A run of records
..........

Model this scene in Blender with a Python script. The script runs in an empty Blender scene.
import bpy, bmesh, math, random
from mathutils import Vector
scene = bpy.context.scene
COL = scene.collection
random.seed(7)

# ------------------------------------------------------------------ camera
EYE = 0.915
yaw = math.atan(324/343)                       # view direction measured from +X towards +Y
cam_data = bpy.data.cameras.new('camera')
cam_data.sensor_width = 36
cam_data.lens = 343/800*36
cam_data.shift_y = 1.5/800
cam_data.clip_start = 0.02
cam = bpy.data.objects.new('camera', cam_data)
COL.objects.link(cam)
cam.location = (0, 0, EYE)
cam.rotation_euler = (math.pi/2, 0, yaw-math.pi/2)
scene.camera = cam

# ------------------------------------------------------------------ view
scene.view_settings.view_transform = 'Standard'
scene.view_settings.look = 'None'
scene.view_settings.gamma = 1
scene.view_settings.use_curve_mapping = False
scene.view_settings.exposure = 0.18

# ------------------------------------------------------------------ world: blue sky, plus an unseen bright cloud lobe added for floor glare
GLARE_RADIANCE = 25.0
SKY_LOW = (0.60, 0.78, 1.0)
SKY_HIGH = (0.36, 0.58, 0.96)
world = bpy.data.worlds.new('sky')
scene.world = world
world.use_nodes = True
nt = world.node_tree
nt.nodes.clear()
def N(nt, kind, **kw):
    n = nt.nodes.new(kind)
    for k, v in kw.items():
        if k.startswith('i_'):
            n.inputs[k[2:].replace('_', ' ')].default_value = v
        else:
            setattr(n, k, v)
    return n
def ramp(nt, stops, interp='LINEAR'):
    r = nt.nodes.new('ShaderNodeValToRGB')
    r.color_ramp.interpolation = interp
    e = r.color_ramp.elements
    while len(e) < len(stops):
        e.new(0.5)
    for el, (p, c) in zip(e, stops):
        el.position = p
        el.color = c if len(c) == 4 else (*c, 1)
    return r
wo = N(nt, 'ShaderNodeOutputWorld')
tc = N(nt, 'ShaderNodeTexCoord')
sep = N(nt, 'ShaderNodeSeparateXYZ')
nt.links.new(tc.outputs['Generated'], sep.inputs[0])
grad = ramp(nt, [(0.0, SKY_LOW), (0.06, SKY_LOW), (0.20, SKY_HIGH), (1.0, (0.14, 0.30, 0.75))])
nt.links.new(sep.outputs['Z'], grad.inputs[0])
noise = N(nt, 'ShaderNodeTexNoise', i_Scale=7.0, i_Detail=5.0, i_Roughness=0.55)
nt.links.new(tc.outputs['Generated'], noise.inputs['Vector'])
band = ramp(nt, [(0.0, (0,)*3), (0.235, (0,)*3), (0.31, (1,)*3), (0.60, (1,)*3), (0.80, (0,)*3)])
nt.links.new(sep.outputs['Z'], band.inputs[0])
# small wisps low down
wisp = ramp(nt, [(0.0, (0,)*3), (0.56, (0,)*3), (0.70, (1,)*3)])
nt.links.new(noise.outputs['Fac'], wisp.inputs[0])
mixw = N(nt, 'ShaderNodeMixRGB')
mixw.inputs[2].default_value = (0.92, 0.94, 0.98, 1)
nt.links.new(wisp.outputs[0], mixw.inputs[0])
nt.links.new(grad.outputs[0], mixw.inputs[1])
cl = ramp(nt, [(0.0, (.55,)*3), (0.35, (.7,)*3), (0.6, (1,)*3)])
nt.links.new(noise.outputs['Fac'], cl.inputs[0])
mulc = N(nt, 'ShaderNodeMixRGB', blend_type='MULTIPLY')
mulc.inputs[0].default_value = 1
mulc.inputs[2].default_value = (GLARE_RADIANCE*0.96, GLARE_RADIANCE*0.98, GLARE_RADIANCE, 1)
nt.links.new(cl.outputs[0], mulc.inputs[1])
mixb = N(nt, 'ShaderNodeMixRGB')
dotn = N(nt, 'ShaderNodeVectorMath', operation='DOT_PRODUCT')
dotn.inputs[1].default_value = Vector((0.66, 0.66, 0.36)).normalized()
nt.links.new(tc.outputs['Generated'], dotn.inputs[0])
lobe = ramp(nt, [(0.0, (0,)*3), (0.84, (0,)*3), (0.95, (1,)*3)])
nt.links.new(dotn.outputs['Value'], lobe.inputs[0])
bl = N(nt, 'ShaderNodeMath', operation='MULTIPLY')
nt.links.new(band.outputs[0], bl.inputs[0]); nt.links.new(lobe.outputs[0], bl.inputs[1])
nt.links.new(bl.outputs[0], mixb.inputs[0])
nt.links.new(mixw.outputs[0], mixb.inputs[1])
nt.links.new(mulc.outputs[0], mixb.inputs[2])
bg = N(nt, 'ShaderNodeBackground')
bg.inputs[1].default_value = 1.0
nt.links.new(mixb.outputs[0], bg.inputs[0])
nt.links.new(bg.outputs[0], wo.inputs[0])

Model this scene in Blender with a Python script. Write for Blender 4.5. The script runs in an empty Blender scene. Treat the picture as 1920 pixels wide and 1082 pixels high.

..........

> **Problem description**: Go through the data and return every record exactly.

> **The result**:
Model this scene in Blender with a Python script. The script runs in an empty Blender scene.
import bpy, bmesh, math, random
from mathutils import Vector
scene = bpy.context.scene
COL = scene.collection
random.seed(7)

# ------------------------------------------------------------------ camera
EYE = 0.915
yaw = math.atan(324/343)                       # view direction measured from +X towards +Y
cam_data = bpy.data.cameras.new('camera')
cam_data.sensor_width = 36
cam_data.lens = 343/800*36
cam_data.shift_y = 1.5/800
cam_data.clip_start = 0.02
cam = bpy.data.objects.new('camera', cam_data)
COL.objects.link(cam)
cam.location = (0, 0, EYE)
cam.rotation_euler = (math.pi/2, 0, yaw-math.pi/2)
scene.camera = cam

# ------------------------------------------------------------------ view
scene.view_settings.view_transform = 'Standard'
scene.view_settings.look = 'None'
scene.view_settings.gamma = 1
scene.view_settings.use_curve_mapping = False
scene.view_settings.exposure = 0.18

# ------------------------------------------------------------------ world: blue sky, plus an unseen bright cloud lobe added for floor glare
GLARE_RADIANCE = 25.0
SKY_LOW = (0.60, 0.78, 1.0)
SKY_HIGH = (0.36, 0.58, 0.96)
world = bpy.data.worlds.new('sky')
scene.world = world
world.use_nodes = True
nt = world.node_tree
nt.nodes.clear()
def N(nt, kind, **kw):
    n = nt.nodes.new(kind)
    for k, v in kw.items():
        if k.startswith('i_'):
            n.inputs[k[2:].replace('_', ' ')].default_value = v
        else:
            setattr(n, k, v)
    return n
def ramp(nt, stops, interp='LINEAR'):
    r = nt.nodes.new('ShaderNodeValToRGB')
    r.color_ramp.interpolation = interp
    e = r.color_ramp.elements
    while len(e) < len(stops):
        e.new(0.5)
    for el, (p, c) in zip(e, stops):
        el.position = p
        el.color = c if len(c) == 4 else (*c, 1)
    return r
wo = N(nt, 'ShaderNodeOutputWorld')
tc = N(nt, 'ShaderNodeTexCoord')
sep = N(nt, 'ShaderNodeSeparateXYZ')
nt.links.new(tc.outputs['Generated'], sep.inputs[0])
grad = ramp(nt, [(0.0, SKY_LOW), (0.06, SKY_LOW), (0.20, SKY_HIGH), (1.0, (0.14, 0.30, 0.75))])
nt.links.new(sep.outputs['Z'], grad.inputs[0])
noise = N(nt, 'ShaderNodeTexNoise', i_Scale=7.0, i_Detail=5.0, i_Roughness=0.55)
nt.links.new(tc.outputs['Generated'], noise.inputs['Vector'])
band = ramp(nt, [(0.0, (0,)*3), (0.235, (0,)*3), (0.31, (1,)*3), (0.60, (1,)*3), (0.80, (0,)*3)])
nt.links.new(sep.outputs['Z'], band.inputs[0])
# small wisps low down
wisp = ramp(nt, [(0.0, (0,)*3), (0.56, (0,)*3), (0.70, (1,)*3)])
nt.links.new(noise.outputs['Fac'], wisp.inputs[0])
mixw = N(nt, 'ShaderNodeMixRGB')
mixw.inputs[2].default_value = (0.92, 0.94, 0.98, 1)
nt.links.new(wisp.outputs[0], mixw.inputs[0])
nt.links.new(grad.outputs[0], mixw.inputs[1])
cl = ramp(nt, [(0.0, (.55,)*3), (0.35, (.7,)*3), (0.6, (1,)*3)])
nt.links.new(noise.outputs['Fac'], cl.inputs[0])
mulc = N(nt, 'ShaderNodeMixRGB', blend_type='MULTIPLY')
mulc.inputs[0].default_value = 1
mulc.inputs[2].default_value = (GLARE_RADIANCE*0.96, GLARE_RADIANCE*0.98, GLARE_RADIANCE, 1)
nt.links.new(cl.outputs[0], mulc.inputs[1])
mixb = N(nt, 'ShaderNodeMixRGB')
dotn = N(nt, 'ShaderNodeVectorMath', operation='DOT_PRODUCT')
dotn.inputs[1].default_value = Vector((0.66, 0.66, 0.36)).normalized()
nt.links.new(tc.outputs['Generated'], dotn.inputs[0])
lobe = ramp(nt, [(0.0, (0,)*3), (0.84, (0,)*3), (0.95, (1,)*3)])
nt.links.new(dotn.outputs['Value'], lobe.inputs[0])
bl = N(nt, 'ShaderNodeMath', operation='MULTIPLY')
nt.links.new(band.outputs[0], bl.inputs[0]); nt.links.new(lobe.outputs[0], bl.inputs[1])
nt.links.new(bl.outputs[0], mixb.inputs[0])
nt.links.new(mixw.outputs[0], mixb.inputs[1])
nt.links.new(mulc.outputs[0], mixb.inputs[2])
bg = N(nt, 'ShaderNodeBackground')
bg.inputs[1].default_value = 1.0
nt.links.new(mixb.outputs[0], bg.inputs[0])
nt.links.new(bg.outputs[0], wo.inputs[0])

Model this scene in Blender with a Python script. Write for Blender 4.5. The script runs in an empty Blender scene. Treat the picture as 1920 pixels wide and 1082 pixels high.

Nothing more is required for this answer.